> _EXERCISE DIRECTIONS_: Repeat all of the data precisely.

> _RECORDED DATA_:
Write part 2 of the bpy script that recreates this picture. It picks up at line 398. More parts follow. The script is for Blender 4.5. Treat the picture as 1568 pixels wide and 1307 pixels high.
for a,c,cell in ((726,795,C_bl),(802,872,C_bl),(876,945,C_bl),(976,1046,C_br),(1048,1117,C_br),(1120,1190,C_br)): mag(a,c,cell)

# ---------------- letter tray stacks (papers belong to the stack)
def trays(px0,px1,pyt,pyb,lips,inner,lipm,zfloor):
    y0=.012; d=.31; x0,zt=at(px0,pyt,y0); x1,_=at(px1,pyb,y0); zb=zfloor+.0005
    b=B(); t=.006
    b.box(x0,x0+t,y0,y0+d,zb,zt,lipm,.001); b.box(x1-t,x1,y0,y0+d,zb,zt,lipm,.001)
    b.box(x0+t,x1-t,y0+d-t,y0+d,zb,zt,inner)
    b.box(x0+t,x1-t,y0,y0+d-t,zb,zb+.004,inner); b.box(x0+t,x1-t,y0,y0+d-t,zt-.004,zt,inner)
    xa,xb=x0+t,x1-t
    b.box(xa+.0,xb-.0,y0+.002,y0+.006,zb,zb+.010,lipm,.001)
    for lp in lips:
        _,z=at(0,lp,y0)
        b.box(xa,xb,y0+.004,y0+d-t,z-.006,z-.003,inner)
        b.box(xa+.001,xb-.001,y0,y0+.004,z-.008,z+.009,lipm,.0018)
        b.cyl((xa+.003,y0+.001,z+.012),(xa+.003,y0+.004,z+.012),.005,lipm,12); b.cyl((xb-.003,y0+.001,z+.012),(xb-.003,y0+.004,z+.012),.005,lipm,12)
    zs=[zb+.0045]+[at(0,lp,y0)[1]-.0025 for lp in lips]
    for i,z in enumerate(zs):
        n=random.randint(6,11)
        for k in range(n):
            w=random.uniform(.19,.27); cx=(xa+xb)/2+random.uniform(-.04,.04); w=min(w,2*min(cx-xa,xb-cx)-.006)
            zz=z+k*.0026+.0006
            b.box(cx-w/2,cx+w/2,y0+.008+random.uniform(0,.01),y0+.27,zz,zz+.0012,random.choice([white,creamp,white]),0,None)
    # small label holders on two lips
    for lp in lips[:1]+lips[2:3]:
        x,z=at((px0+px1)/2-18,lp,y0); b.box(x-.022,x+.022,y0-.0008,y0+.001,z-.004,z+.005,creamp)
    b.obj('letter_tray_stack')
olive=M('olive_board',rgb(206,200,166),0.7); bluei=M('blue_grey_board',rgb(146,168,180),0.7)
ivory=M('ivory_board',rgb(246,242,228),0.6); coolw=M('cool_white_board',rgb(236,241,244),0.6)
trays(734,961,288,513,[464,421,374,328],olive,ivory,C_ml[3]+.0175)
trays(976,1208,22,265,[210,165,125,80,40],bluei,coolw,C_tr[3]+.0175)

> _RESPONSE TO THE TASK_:
Write part 2 of the bpy script that recreates this picture. It picks up at line 398. More parts follow. The script is for Blender 4.5. Treat the picture as 1568 pixels wide and 1307 pixels high.
for a,c,cell in ((726,795,C_bl),(802,872,C_bl),(876,945,C_bl),(976,1046,C_br),(1048,1117,C_br),(1120,1190,C_br)): mag(a,c,cell)

# ---------------- letter tray stacks (papers belong to the stack)
def trays(px0,px1,pyt,pyb,lips,inner,lipm,zfloor):
    y0=.012; d=.31; x0,zt=at(px0,pyt,y0); x1,_=at(px1,pyb,y0); zb=zfloor+.0005
    b=B(); t=.006
    b.box(x0,x0+t,y0,y0+d,zb,zt,lipm,.001); b.box(x1-t,x1,y0,y0+d,zb,zt,lipm,.001)
    b.box(x0+t,x1-t,y0+d-t,y0+d,zb,zt,inner)
    b.box(x0+t,x1-t,y0,y0+d-t,zb,zb+.004,inner); b.box(x0+t,x1-t,y0,y0+d-t,zt-.004,zt,inner)
    xa,xb=x0+t,x1-t
    b.box(xa+.0,xb-.0,y0+.002,y0+.006,zb,zb+.010,lipm,.001)
    for lp in lips:
        _,z=at(0,lp,y0)
        b.box(xa,xb,y0+.004,y0+d-t,z-.006,z-.003,inner)
        b.box(xa+.001,xb-.001,y0,y0+.004,z-.008,z+.009,lipm,.0018)
        b.cyl((xa+.003,y0+.001,z+.012),(xa+.003,y0+.004,z+.012),.005,lipm,12); b.cyl((xb-.003,y0+.001,z+.012),(xb-.003,y0+.004,z+.012),.005,lipm,12)
    zs=[zb+.0045]+[at(0,lp,y0)[1]-.0025 for lp in lips]
    for i,z in enumerate(zs):
        n=random.randint(6,11)
        for k in range(n):
            w=random.uniform(.19,.27); cx=(xa+xb)/2+random.uniform(-.04,.04); w=min(w,2*min(cx-xa,xb-cx)-.006)
            zz=z+k*.0026+.0006
            b.box(cx-w/2,cx+w/2,y0+.008+random.uniform(0,.01),y0+.27,zz,zz+.0012,random.choice([white,creamp,white]),0,None)
    # small label holders on two lips
    for lp in lips[:1]+lips[2:3]:
        x,z=at((px0+px1)/2-18,lp,y0); b.box(x-.022,x+.022,y0-.0008,y0+.001,z-.004,z+.005,creamp)
    b.obj('letter_tray_stack')
olive=M('olive_board',rgb(206,200,166),0.7); bluei=M('blue_grey_board',rgb(146,168,180),0.7)
ivory=M('ivory_board',rgb(246,242,228),0.6); coolw=M('cool_white_board',rgb(236,241,244),0.6)
trays(734,961,288,513,[464,421,374,328],olive,ivory,C_ml[3]+.0175)
trays(976,1208,22,265,[210,165,125,80,40],bluei,coolw,C_tr[3]+.0175)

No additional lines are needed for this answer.